The format makes for a rewarding reading experience, as you use emails and blog entries to piece together the characters and the bigger picture of what’s happening. You’re thrown in pretty quickly and it took me a few pages to get my bearings, but it’s worth spending the extra time to get there. The characters are intricate and frustrating at times because oh my gosh, Carl, and so understatedly honest about their struggles grieving over the loss of someone they love and the past that has conditioned them to grieve the way they are.
While ultimately sad, it’s surprisingly funny at times and has an ease of transitioning between the heavy and the light. I loved the little details like including the comments on the blog and bringing in side storylines like Carl’s mission to rename Smith’s company and some of the clients.

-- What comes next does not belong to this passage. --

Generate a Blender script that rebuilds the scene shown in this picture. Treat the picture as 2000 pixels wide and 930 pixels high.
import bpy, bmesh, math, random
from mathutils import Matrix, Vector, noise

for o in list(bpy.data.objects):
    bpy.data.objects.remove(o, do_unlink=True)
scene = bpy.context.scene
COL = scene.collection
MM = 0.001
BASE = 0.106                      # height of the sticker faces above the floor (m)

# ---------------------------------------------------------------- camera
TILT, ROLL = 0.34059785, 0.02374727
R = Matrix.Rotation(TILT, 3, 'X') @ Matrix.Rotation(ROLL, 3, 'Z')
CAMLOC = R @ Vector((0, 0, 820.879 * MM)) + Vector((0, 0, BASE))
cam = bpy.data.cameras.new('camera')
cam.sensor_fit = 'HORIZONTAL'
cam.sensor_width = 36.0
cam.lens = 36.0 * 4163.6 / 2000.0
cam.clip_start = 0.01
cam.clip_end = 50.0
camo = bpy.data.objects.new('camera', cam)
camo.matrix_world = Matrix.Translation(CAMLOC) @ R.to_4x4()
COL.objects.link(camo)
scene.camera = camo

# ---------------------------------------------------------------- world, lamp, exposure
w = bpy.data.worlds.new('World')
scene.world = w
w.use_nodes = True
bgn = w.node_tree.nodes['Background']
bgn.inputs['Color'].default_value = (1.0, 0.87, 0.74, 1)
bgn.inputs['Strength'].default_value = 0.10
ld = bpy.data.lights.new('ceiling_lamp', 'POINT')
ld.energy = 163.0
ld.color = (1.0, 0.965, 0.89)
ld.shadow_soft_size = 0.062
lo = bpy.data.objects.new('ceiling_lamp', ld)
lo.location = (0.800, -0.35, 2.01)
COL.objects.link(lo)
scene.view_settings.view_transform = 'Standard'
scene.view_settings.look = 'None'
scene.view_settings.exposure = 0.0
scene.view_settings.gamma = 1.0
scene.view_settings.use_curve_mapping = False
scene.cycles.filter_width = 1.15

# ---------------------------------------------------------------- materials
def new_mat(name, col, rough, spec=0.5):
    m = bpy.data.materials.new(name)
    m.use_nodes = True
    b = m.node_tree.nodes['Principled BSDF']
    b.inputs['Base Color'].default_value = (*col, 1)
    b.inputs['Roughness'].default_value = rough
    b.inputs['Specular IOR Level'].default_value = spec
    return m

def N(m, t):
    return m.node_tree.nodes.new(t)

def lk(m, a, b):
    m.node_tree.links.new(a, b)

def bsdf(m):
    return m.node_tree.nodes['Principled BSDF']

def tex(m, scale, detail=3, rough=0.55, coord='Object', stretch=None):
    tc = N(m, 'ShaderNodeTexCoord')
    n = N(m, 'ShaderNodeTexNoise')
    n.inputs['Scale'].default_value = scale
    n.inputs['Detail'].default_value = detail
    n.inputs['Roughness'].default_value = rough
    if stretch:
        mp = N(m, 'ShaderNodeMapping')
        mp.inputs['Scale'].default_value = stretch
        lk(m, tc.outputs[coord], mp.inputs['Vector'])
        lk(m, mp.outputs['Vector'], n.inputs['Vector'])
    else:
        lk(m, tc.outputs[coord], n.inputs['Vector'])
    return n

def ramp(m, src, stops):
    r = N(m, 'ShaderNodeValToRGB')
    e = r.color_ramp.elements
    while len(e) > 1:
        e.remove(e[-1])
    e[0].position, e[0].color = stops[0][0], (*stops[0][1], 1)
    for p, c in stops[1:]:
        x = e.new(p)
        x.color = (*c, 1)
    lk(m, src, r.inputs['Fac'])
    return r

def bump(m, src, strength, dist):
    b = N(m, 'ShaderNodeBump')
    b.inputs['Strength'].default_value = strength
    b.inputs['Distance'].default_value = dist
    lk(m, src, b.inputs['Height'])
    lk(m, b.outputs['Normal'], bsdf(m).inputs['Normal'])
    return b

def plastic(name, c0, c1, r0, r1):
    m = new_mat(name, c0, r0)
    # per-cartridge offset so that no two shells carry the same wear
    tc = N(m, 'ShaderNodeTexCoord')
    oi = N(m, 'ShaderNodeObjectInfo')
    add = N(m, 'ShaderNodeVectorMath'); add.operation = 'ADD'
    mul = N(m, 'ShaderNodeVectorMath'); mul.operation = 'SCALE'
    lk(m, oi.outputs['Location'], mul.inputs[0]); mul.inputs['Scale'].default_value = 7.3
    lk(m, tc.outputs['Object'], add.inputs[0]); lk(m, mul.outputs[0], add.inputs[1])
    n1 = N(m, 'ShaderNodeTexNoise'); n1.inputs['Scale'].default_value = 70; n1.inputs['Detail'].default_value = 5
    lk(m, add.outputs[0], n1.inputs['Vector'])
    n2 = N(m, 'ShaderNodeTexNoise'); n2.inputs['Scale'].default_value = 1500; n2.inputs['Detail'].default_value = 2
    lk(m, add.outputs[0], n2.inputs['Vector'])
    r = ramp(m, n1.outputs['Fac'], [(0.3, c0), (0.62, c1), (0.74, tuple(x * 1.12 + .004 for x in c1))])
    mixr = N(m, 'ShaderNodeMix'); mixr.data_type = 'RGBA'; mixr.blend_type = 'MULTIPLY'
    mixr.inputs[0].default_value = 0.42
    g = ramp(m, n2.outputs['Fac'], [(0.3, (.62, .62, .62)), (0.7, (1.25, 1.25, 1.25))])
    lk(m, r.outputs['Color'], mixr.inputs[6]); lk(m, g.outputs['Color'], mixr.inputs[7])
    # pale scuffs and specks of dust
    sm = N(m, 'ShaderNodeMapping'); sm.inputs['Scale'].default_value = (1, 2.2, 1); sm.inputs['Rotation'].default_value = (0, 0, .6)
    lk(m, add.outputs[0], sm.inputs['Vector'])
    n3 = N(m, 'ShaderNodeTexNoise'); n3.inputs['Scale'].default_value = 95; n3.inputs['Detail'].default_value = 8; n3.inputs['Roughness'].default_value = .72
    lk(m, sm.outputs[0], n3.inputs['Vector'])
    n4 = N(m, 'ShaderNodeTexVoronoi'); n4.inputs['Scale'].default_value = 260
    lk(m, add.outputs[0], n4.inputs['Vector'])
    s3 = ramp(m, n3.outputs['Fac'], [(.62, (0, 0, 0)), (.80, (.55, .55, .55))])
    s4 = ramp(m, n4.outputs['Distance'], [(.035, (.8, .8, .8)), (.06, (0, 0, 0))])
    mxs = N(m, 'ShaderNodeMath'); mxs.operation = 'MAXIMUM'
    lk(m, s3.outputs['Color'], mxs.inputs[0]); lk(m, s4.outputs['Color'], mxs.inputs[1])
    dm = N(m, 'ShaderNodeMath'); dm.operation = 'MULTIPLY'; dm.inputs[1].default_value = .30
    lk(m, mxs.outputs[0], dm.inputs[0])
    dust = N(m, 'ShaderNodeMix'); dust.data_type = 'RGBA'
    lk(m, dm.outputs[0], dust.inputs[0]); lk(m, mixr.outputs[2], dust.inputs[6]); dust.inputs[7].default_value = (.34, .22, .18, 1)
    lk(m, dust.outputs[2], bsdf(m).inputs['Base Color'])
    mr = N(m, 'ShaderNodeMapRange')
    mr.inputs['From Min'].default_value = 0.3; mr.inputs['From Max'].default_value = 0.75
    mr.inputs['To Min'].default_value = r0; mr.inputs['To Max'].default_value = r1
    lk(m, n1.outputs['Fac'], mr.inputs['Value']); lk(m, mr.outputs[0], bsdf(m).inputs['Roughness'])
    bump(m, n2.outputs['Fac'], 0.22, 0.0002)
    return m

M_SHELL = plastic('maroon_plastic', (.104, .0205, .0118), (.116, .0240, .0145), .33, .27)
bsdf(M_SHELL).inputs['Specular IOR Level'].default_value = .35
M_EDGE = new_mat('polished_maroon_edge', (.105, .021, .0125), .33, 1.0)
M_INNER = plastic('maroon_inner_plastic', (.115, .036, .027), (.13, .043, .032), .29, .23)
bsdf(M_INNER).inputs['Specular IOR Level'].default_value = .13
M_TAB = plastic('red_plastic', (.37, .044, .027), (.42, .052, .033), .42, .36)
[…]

What’s complicated is how by the end I sort of felt like Iris was used. I’m wrestling myself *a lot* with this. Even one of the characters mentions how she’s struggling because it seems like everyone else can move on, but she can’t and as the reader you can *see* that people aren’t moving on. So it’s not like because she has died all of the other characters live happily ever after. But essentially what brought all of these characters together in the first place is her death and as a result they were helping one another heal present and past wounds. Part of me wonders if the reason why I love the book so much (the epistolary structure and how it’s used to bring the reader in and out of their own grief for Iris) is also what left me unsettled at the end. It swiftly swung me back from having my heart hurt to being excited and happy. Which is also a pretty realistic emotional experience, and I would imagine *really* hard to accomplish.
Would say for readers of general fiction that love finding characters they can root for. It has some of the humor of Meg Cabot, but due to what the characters are working through I wouldn’t classify it as a funny book. It’s thoughtful with a quick pace that allows you to choose what aspects you’d like to linger on.